The bulk of shares was offered to institutional investors. Retail investors were able to subscribe at least 10 shares at EUR 66 apiece. Unofficially they paid in some EUR 30m.

"We are very proud of having completed the offering of NLB's shares. Today's announcement represents a significant milestone in the privatisation process and in fulfilling our commitments to the European Commission," SSH chairman Lidia Glavina was quoted as saying in the release.

NLB chairman Blaž Brodnjak hailed the pricing as "another important milestone in the process of privatization". "We are looking forward to opportunities and challenges that the listing on the stock exchange will bring to the bank."

The government committed to sell the bank in exchange for the European Commission's approving a EUR 1.56bn state aid for the bank in late 2013.

While the state is to keep a controlling stake of 25% plus one share, it committed to sell at least 50% this year and any outstanding share of up to 75% minus one share by the end of next year.

Until the sale commitment is met in full, the bank will need to implement at least part of compensatory measures, including closing down offices in Slovenia, with 14 slated for closure in early December.

Moreover, since the stake sold this year will be less than 75% minus one share, the bank will also have to start procedures to sell NLB Vita, its insurance subsidiary.

In addition, NLB will be able to approve new loans only if it receives the minimum yield from equity instruments. NLB cannot do leasing business or make acquisitions either.

Financial analysts were not surprised by the price given the moment at which the bank is being sold and the situation on capital markets.

"Considering the manner and history of the sale, the time pressure and the current marked conditions, the price at the bottom of the offering price range is not a surprise," Luka Flere of the asset management firm KD Skladi told the STA.

Alta Invest analyst Matej Šimnic agreed that the moment for the initial public offering was not very favourable because of the uncertainty on capital markets, with the price a reflection of the "current interest in the European banking sector and investments in the region".

While the price is a boon for investors - the biggest buyer specialises in buying undervalued stock with good growth potential - it has provided ammunition for critics of the sale.

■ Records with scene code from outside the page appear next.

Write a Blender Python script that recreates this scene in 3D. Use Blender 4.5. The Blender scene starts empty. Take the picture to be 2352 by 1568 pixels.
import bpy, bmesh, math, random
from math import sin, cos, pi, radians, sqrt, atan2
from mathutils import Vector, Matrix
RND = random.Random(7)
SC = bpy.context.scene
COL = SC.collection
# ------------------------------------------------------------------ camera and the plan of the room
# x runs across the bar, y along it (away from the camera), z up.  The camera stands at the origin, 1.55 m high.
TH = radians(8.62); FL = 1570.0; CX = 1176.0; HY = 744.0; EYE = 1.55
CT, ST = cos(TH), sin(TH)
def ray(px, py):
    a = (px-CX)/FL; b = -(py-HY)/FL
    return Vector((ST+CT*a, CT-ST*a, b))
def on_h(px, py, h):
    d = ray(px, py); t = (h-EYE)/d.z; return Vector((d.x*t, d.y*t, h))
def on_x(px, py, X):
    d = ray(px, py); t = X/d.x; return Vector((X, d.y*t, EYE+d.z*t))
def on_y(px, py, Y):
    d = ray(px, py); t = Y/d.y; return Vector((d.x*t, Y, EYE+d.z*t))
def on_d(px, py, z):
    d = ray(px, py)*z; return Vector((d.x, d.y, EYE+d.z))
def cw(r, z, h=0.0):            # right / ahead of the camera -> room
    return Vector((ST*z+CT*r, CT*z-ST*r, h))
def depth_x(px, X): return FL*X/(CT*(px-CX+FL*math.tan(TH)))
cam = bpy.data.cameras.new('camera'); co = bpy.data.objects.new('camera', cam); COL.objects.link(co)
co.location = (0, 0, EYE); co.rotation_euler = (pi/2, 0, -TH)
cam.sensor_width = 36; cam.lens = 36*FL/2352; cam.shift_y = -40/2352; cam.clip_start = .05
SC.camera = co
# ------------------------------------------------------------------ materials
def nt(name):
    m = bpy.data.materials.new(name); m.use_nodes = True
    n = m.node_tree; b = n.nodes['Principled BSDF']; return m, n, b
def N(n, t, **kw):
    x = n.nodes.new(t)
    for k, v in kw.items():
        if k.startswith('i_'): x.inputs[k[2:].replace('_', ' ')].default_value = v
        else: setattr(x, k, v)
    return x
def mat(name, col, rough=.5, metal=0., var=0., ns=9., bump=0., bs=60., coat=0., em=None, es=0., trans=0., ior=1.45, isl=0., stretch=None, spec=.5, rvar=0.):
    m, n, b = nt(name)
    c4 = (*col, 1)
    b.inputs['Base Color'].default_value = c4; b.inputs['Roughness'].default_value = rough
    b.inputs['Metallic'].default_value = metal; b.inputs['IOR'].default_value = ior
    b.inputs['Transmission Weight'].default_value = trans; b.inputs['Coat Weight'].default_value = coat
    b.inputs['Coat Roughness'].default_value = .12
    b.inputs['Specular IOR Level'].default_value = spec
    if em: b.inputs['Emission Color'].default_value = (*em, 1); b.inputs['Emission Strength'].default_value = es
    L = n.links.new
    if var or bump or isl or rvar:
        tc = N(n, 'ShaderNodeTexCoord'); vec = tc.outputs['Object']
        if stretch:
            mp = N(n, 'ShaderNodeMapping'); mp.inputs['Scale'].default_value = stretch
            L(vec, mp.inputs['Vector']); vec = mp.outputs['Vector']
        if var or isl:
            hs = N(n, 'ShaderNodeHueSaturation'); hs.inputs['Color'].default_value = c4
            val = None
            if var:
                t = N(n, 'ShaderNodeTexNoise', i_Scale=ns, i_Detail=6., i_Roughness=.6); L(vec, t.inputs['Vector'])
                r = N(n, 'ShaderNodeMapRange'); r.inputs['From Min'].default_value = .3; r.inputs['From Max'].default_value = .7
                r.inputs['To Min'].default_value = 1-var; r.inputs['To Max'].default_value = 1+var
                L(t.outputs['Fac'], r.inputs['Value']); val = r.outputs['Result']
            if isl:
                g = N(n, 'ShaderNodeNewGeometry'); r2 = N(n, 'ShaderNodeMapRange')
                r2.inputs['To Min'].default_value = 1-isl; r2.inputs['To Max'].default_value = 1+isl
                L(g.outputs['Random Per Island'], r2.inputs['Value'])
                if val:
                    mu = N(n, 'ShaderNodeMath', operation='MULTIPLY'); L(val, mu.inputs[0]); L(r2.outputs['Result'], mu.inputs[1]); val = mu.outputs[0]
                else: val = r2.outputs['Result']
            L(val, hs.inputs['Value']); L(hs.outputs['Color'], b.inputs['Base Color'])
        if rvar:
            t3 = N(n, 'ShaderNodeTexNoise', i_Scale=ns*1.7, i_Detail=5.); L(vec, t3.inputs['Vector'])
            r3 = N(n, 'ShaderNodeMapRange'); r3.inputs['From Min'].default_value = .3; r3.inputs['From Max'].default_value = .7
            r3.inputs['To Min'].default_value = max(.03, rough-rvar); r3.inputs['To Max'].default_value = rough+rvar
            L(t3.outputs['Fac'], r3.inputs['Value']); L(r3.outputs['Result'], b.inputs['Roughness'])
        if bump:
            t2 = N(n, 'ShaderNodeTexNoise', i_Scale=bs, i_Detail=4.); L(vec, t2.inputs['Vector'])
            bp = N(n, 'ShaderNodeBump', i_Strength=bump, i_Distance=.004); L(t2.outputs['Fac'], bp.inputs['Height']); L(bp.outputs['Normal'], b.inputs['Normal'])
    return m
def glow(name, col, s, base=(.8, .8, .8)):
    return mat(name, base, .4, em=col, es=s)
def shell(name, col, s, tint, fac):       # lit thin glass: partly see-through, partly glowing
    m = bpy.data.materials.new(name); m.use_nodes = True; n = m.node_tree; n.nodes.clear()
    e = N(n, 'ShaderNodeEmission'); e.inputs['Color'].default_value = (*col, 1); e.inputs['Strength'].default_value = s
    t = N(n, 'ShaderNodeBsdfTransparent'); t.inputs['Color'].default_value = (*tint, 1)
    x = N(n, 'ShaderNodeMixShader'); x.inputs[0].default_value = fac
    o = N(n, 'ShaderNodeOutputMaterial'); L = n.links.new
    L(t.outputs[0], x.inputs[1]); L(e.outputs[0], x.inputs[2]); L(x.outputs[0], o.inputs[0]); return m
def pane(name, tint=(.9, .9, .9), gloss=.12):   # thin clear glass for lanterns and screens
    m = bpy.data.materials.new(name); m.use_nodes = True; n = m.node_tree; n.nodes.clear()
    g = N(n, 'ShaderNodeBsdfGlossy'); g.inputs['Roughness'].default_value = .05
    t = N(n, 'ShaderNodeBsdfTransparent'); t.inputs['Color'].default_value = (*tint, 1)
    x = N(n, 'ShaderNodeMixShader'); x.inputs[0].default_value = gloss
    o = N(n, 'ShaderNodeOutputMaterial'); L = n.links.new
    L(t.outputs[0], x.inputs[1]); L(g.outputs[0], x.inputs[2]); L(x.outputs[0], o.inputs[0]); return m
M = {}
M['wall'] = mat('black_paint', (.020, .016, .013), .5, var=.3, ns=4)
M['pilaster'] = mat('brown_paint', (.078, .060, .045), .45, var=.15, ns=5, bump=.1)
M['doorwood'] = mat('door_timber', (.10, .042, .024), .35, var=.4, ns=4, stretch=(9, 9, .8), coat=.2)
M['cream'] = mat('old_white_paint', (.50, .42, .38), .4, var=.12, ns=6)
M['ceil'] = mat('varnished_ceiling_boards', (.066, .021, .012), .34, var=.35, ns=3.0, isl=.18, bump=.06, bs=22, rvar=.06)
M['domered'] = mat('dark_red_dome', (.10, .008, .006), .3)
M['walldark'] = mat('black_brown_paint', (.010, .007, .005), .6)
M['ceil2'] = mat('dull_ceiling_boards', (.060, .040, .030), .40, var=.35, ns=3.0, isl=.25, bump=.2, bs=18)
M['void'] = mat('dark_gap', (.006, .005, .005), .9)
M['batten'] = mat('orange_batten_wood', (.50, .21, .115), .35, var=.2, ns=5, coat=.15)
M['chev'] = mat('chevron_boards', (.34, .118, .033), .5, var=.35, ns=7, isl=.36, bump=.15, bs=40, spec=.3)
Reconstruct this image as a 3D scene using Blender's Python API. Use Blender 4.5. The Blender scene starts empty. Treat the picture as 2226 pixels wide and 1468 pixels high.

"This is not a sale, this is theft," said Left president Luka Mesec, stressing that SSH's supervisors and management boards should resign. He urged the government to "reject this shameful price", which is less than a third of what NLB was bailed out with five years ago.

Other parties shared a similar sentiment, but they also stressed that Slovenia had to sell the bank since this was a prerequisite for the state aid five years ago.

Former Prime Minister Miro Cerar said he had expected a better price but said it was "vital that Slovenia has met its commitment and ended this story".